A SHARPNESS-AWARE FEDERATED LEARNING FRAMEWORK WITH MC-DROPOUT FOR CNN-BASED MALWARE CLASSIFICATION TO MITIGATE OVERFITTING AND MODEL UNCERTAINTY IN HETEROGENEOUS ENVIRONMENTS
Abstract
Machine learning techniques are not yet widely applicable in the field of malware detection, especially because of data heterogeneity, privacy issues, and the overfitting problem of the model. The presented paper introduces an innovative federated learning framework that combines CNN-based models with Sharpness Aware Minimization (SAM) and Monte Carlo Dropout (MC-Dropout) that overcome these issues. Particularly, the framework is effective operating in decentralized and non-IID settings since it encourages flat minima in the loss landscape, thus boosting model generalization and robustness. Also, predictive uncertainty can be measured due to the utilization of MC-Dropout, a crucial feature when it comes to enhancing the reliability of a decision in the field of cybersecurity.
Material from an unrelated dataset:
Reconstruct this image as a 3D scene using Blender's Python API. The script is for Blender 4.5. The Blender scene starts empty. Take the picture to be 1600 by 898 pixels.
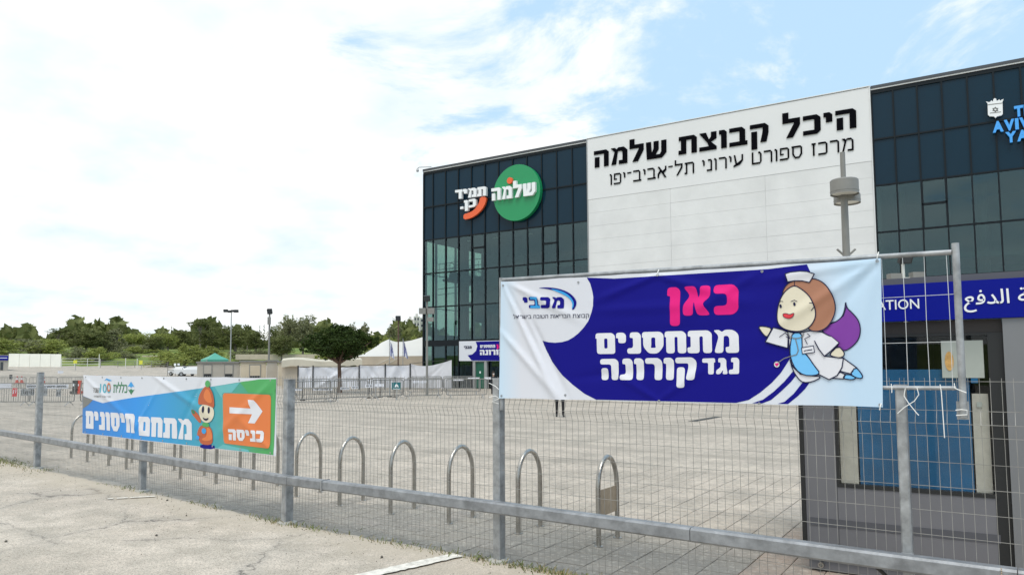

Experimental findings confirm that the suggested method remains considerably superior to the traditional techniques, having high levels of accuracy (up to 99.86%) and precision (99.87%) along with the meaningful estimation of uncertainties. The prospect of unifying the concepts of sharpness-aware optimization and uncertainty quantification under a federated architecture presents a potential solution towards having reliable and privacy-preserved malware detection in heterogenous operational environments.